Goal: Send back exactly the lines from the opening line of the records below through the one with "from mathutils import Vector".

Input:
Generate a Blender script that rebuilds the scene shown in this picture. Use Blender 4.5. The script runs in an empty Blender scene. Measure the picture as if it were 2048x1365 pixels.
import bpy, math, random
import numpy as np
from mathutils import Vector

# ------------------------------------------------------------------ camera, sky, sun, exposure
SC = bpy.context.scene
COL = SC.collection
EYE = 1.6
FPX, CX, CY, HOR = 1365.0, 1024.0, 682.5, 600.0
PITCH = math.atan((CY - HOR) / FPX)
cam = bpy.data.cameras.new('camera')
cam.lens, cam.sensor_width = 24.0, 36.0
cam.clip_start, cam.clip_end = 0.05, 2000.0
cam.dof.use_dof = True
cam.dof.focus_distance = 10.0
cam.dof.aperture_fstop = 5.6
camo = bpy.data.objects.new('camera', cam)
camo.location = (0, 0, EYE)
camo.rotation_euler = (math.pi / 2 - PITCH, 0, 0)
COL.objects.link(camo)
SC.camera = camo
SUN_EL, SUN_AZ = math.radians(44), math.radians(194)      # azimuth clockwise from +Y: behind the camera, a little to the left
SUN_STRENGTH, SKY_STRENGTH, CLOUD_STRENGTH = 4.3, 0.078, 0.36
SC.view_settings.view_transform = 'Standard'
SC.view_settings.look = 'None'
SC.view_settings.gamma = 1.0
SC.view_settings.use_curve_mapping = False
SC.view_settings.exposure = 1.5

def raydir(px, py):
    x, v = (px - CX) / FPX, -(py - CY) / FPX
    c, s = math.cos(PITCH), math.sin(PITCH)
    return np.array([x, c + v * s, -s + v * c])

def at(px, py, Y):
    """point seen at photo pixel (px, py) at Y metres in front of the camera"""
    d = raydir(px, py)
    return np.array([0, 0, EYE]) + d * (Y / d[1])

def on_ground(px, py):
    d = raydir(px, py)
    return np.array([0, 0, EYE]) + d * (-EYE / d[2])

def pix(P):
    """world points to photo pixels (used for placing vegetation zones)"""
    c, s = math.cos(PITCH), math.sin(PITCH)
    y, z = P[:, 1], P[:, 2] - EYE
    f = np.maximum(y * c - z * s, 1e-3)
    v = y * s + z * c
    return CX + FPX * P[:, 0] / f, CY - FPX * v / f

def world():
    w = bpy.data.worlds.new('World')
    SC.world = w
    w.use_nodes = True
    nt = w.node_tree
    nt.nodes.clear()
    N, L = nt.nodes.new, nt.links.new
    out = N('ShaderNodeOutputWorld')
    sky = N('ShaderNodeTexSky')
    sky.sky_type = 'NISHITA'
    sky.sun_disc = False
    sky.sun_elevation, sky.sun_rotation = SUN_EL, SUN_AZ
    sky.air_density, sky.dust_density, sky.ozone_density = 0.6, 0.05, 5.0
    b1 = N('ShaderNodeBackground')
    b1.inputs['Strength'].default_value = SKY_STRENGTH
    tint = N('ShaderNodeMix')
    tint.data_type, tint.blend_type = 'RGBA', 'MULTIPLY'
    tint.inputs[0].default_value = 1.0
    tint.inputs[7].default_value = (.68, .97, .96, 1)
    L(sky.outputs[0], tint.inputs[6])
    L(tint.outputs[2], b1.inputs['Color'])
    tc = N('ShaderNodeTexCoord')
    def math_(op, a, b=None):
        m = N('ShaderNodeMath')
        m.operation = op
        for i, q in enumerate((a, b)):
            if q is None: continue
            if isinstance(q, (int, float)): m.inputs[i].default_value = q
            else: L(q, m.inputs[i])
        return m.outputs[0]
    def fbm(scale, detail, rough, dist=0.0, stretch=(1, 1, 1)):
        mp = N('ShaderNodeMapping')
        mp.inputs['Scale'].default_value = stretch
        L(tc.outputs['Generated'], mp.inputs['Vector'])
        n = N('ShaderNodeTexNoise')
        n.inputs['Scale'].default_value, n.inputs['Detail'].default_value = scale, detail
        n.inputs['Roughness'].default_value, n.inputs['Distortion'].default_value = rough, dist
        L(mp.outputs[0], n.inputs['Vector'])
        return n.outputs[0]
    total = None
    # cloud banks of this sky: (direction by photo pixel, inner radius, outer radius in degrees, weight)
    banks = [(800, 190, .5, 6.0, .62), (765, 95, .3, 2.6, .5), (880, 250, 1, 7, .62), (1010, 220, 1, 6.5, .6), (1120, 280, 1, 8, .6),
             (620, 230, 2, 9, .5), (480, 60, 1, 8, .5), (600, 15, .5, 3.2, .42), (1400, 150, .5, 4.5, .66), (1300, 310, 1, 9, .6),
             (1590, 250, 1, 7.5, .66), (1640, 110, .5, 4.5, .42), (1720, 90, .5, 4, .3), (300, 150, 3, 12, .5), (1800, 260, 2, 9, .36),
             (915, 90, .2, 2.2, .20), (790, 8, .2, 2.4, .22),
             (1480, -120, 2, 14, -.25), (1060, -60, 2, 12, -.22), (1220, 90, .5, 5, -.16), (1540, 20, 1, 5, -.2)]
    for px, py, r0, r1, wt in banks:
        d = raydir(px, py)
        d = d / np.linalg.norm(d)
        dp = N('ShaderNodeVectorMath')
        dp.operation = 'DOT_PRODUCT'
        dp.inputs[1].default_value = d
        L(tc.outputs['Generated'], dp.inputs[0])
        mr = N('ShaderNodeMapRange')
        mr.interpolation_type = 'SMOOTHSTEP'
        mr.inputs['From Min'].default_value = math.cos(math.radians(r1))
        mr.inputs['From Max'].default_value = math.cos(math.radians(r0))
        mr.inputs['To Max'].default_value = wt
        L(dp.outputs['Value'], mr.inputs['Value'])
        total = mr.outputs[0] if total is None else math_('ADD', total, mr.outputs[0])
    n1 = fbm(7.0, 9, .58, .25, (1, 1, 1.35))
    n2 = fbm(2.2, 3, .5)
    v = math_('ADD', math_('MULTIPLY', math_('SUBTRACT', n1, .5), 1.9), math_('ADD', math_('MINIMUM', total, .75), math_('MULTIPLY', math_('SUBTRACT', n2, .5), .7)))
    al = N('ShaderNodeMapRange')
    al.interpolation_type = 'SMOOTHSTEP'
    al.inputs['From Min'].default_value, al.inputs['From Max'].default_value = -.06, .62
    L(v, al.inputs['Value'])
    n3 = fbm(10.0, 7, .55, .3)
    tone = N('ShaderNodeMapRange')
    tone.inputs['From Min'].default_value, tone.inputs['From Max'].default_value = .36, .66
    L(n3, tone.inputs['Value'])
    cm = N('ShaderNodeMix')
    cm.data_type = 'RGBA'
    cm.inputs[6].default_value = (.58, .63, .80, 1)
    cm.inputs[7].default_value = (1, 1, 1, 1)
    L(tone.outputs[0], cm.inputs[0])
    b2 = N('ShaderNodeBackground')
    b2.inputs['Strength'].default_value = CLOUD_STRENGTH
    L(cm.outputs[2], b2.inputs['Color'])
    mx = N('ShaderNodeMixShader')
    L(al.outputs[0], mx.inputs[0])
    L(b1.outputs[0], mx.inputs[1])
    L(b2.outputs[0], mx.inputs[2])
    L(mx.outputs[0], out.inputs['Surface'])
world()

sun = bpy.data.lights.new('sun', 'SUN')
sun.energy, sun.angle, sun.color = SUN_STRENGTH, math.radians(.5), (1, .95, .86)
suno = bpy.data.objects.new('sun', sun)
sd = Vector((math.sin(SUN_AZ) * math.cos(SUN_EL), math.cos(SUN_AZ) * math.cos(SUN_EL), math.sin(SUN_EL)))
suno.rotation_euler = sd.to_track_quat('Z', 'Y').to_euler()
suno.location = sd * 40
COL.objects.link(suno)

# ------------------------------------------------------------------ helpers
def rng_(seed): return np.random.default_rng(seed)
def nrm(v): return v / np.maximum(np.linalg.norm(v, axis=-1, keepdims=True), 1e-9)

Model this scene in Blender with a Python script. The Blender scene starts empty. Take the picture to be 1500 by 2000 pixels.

The response:
Generate a Blender script that rebuilds the scene shown in this picture. Use Blender 4.5. The script runs in an empty Blender scene. Measure the picture as if it were 2048x1365 pixels.
import bpy, math, random
import numpy as np
from mathutils import Vector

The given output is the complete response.